The applications of fused silica optical fibre based sensors are widespread, from strain or temperature measurement to fibre-tip sensors, and provide potential sensor solutions for environments where electronic sensors fail or are otherwise unsuitable. Fused silica is a very strong but challenging material to machine. Precision micro-machining of fused silica is possible using expensive femto-second lasers, but the material removal rates are very low. Alternatively, focused ion beam machining has been used to great effect, and is capable of high quality surface finish and small machined feature size but again is a very slow process using a very expensive machine and cannot achieve high aspect ratio features such as cuts, slots or deep holes.

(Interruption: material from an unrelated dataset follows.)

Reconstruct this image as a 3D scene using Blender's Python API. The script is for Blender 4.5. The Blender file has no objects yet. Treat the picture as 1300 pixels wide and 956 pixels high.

We report on our work using pico-second laser pulses to ablate features such as cantilever components and sensor cavities machined from fused silica fibre. The technique shows promising and versatile results enabling flexible production of different devices such as extrinsic Fabry Perot cavities and cantilevers on the top or side of a fibre for mechanical sensing applications. Optical interrogation of such elements requires a suitable optical finish and we will present results on surface quality and cut rate.